PARIS: An ancient, mammal-like crocodile that could chew, something its modern gash-and-gulp cousins cannot do, has been discovered, according to scientists.
The 100-million-year-old reptile, unearthed in Tanzania, was about the size of a domesticated cat and more at home on land than in water.
It had an unusually lean profile, a flexible backbone and relatively little scaly armour around its midriff, the better to leap in the air to grab giant dragonflies and other airborne prey.
Teeth suspiciously like molars
But the most bitingly distinctive feature of Pakasuchus kapilimai, the researchers said, was its choppers.
It shared the overhanging, fang-like canines that today's alligators and crocodiles use to rip into their victims' flesh before swallowing them more-or-less whole.
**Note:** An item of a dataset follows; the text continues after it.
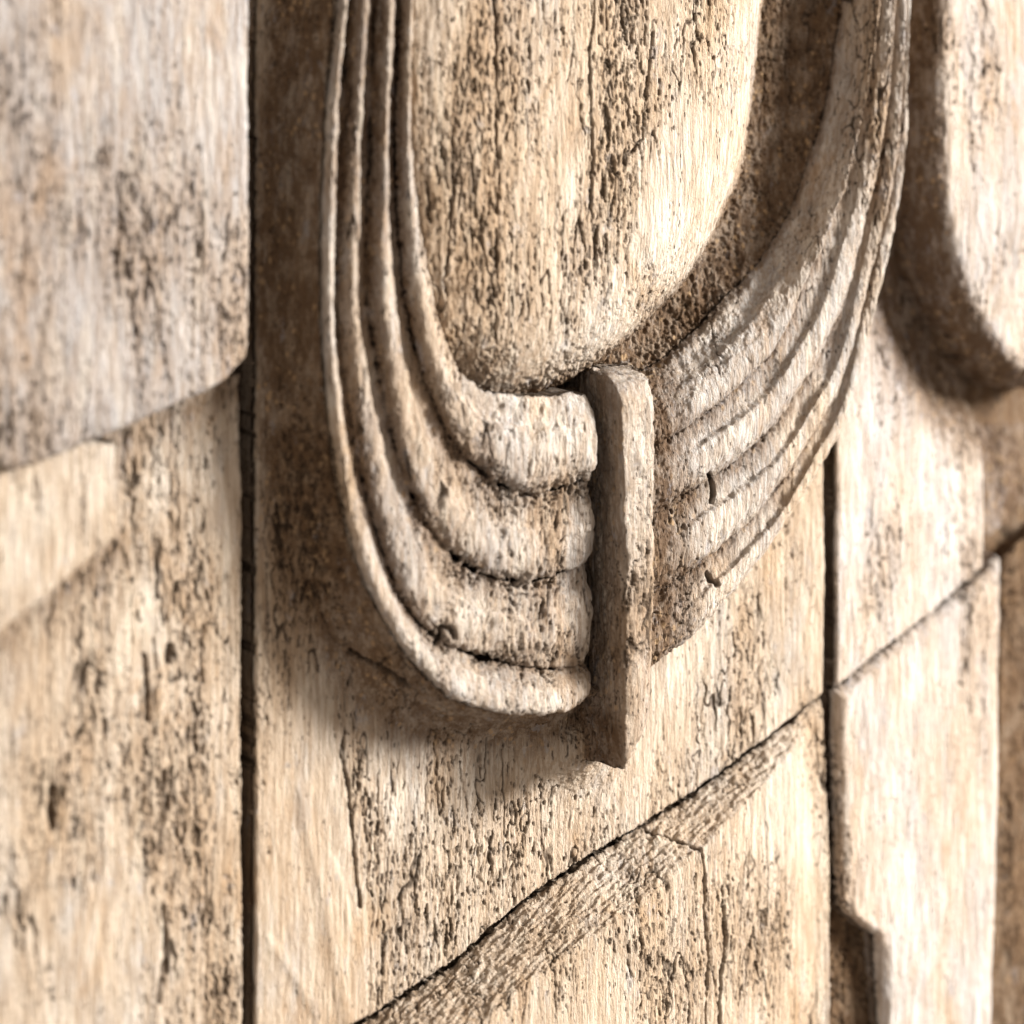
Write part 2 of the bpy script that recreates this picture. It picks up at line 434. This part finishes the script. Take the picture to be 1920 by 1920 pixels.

But it also had specialised teeth that looked suspiciously like the molars - adapted for grinding food rather than slashing it - once thought to be unique to our distant warm-blooded ancestors.
"Trying to be a mammal"
"At first glance, this croc is trying very hard to be a mammal," quipped Patrick O'Connor, a professor at Ohio University in Athens and lead author of the study, published in Nature.
"A number of characteristics of this new species are very similar to features that were critical during the course of mammalian evolution from the Mesozoic into the Cenozoic," which began 65 million years ago, he said in a statement.
The discovery adds to a growing body of evidence suggesting that crocodiles were once far more diverse that they are today in body type, habitat and appetites.
Living with dinosaurs
The diminutive croc would have co-existed with carnivorous theropods such as Tyrannosaurus rex and Velociraptor, as well as the huge, plant-eating Sauropods.
O'Connor and colleagues found a complete skeleton of Pakasuchus in Tanzania's Rukwa Rift Basin in 2008, and have also recovered portions of seven different individuals.